=== Exercise ===
Print each line from the start of the records below up through the line where "S = bpy.context.scene" is found, exactly as given.

=== Materials provided ===
----

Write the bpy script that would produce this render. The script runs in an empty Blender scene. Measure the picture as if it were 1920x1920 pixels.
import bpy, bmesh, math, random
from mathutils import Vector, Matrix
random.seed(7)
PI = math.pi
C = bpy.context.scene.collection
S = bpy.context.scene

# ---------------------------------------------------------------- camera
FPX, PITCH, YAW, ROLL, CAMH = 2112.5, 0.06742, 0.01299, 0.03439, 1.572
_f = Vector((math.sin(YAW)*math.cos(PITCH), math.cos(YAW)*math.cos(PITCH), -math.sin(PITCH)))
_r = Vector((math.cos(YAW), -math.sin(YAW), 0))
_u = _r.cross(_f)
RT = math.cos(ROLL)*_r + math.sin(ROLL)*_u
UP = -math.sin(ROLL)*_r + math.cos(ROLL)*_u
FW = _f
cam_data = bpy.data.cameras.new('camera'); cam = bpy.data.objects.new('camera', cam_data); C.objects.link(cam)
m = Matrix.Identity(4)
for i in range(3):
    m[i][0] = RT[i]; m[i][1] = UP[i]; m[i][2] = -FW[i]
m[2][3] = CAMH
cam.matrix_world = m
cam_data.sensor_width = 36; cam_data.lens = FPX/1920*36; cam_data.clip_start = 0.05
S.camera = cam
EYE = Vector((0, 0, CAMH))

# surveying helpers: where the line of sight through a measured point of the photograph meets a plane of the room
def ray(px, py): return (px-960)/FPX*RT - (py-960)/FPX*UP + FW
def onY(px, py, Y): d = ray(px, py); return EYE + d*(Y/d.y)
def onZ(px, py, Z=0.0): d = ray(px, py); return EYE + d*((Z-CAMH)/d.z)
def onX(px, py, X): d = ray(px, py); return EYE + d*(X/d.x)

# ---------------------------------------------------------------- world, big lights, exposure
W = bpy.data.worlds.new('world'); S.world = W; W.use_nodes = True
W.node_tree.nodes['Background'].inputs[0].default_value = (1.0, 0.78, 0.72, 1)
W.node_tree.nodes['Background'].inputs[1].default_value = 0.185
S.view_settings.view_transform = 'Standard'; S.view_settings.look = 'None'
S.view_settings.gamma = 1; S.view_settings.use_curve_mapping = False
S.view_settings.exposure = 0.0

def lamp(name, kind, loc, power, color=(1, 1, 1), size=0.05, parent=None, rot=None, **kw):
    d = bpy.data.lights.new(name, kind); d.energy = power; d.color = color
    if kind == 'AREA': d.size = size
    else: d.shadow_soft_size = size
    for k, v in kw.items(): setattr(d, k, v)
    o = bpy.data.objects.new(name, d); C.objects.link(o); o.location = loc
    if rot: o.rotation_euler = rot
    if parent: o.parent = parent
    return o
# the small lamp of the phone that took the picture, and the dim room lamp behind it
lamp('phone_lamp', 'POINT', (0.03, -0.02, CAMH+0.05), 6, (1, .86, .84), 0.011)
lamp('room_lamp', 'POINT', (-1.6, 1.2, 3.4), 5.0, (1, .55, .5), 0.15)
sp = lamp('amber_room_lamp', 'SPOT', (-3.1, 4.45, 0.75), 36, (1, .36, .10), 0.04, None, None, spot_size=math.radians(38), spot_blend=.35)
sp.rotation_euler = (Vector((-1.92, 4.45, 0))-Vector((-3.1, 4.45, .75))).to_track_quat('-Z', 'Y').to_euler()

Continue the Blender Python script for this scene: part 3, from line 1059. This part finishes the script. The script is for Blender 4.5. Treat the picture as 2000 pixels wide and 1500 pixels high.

----

=== Complete response ===
Write the bpy script that would produce this render. The script runs in an empty Blender scene. Measure the picture as if it were 1920x1920 pixels.
import bpy, bmesh, math, random
from mathutils import Vector, Matrix
random.seed(7)
PI = math.pi
C = bpy.context.scene.collection
S = bpy.context.scene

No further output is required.